In 2018, net lease REITs stood tall while many other REIT categories shriveled. Publicly-traded net lease REITs—which Nareit calls free-standing retail REITs—notched a positive return of 13.9 percent last year. Meanwhile, publicly-traded shopping center and regional mall REITs sagged under negative double-digit returns.
To be sure, the net lease sector is on a roll. In fact, not since the recession year of 2008 have publicly-traded net lease REITs experienced a negative overall return, according to Nareit.
To capitalize on the momentum of the net lease market, Phoenix-based investment firm Fundamental Income Strategies LLC teamed up with Exchange Traded Concepts LLC, an Oklahoma City-based ETF adviser, to create the publicly-traded NETLease Corporate Real Estate ETF.

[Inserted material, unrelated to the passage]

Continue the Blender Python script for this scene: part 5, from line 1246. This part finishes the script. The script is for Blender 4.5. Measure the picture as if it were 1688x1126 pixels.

Introduced in March, the first-of-its-kind ETF tracks the Fundamental Income Net Lease Real Estate Index, which comprises 24 public REITs that generate the bulk of their income from renting out properties on a triple-net lease basis. These leases typically come with terms of at least 10 years, along with built-in rent increases and minimal landlord responsibilities.
Property types in the Fundamental Income mix include retail, gaming and industrial; multi-tenant malls, multi-tenant office buildings and multifamily properties are excluded. No single REIT makes up more than 8 percent of the index. The top five holdings include W.P. Carey Inc., VEREIT Inc., STORE Capital Corp., National Retail Properties Inc. and Realty Income Corp.
Chris Burbach and Alexi Panagiotakopoulos, former colleagues at Scottsdale, Ariz.-based STORE Capital, are co-founders and partners of Fundamental Income. They talked with NREI about their new ETF and their outlook on the net lease sector.
This Q&A has been edited for length, style and clarity.
NREI: Why start an ETF for the net lease sector?
Chris Burbach: Net lease, in a lot of ways, gets lost in the mix of real estate. It’s a moniker that everybody in the real estate world knows, but it’s never really defined. Most people in real estate think in terms of REIT types—office, industrial, retail, multifamily. They think more in terms of the property sector. We’re trying to define the net lease sector by a business model rather than by a property type.
Regardless of the property type, if you’re using a net lease business model and you have long-term streams of cash flow with rent increases and minimal property expenses for the landlord, that creates a very consistent cash flow stream that’s very different from a lot of the uncertainty of owning an office building or a mall, where you have lease turnover and capex and other expenses. From an investment perspective, if you’re going to invest in a REIT, certainty is at a premium versus the uncertainty that comes with those other variables.
By creating the index, we give investors a tool to see what is different about a net lease REIT versus other business models in the real estate world. And the ETF gives investors a chance to access an entire sector.
Alexi Panagiotakopoulos: We could have gone a number of ways—a hedge fund or an active fund or a closed-end mutual fund. But we wanted to make this as accessible and tradable and transparent as possible, so that people could easily go after it. We’ve watched non-listed REITs and interval funds for years take big fees and barely outperform their benchmarks, and the little guy loses every time. We wanted to set out to change that.
NREI: How did you decide on the holdings for the index and, therefore, the ETF?
Alexi Panagiotakopoulos: The net lease industry historically has been led by five or six names, and we wanted the foundation of the sector to be led by those names because they have the most efficient access to capital and the longest histories and the largest portfolios. But we didn’t want to overweight and let two or three names “run” the sector. The index is really tilted to give a true view of the sector.
NREI: What’s on the horizon for the net lease REIT sector?
Chris Burbach: If you look at the sector 10 years ago, it was 11 names with approximately $20 billion in gross assets. Today, it’s $140 billion with 24 participants. There’s a gradual shift away from operating businesses that historically owned properties that were integral to what they did, and they financed them with their own debt and equity. They’re realizing that by leasing their real estate rather than owning, it’s more capital-efficient and cheaper. These types of properties are making their way into institutional hands—namely in the net lease REIT sector.
When you look at the market going forward, operating businesses still own over $3 trillion in real estate. So, our view is that net lease is going to be one of the fastest-growing, if not the fastest-growing, sectors in the space, primarily because of that dynamic, where you have a huge market that hasn’t really been addressed. You have $140 billion in assets held by REITs in a market that’s 20 times as big. We’re viewing this as a very big growth sector.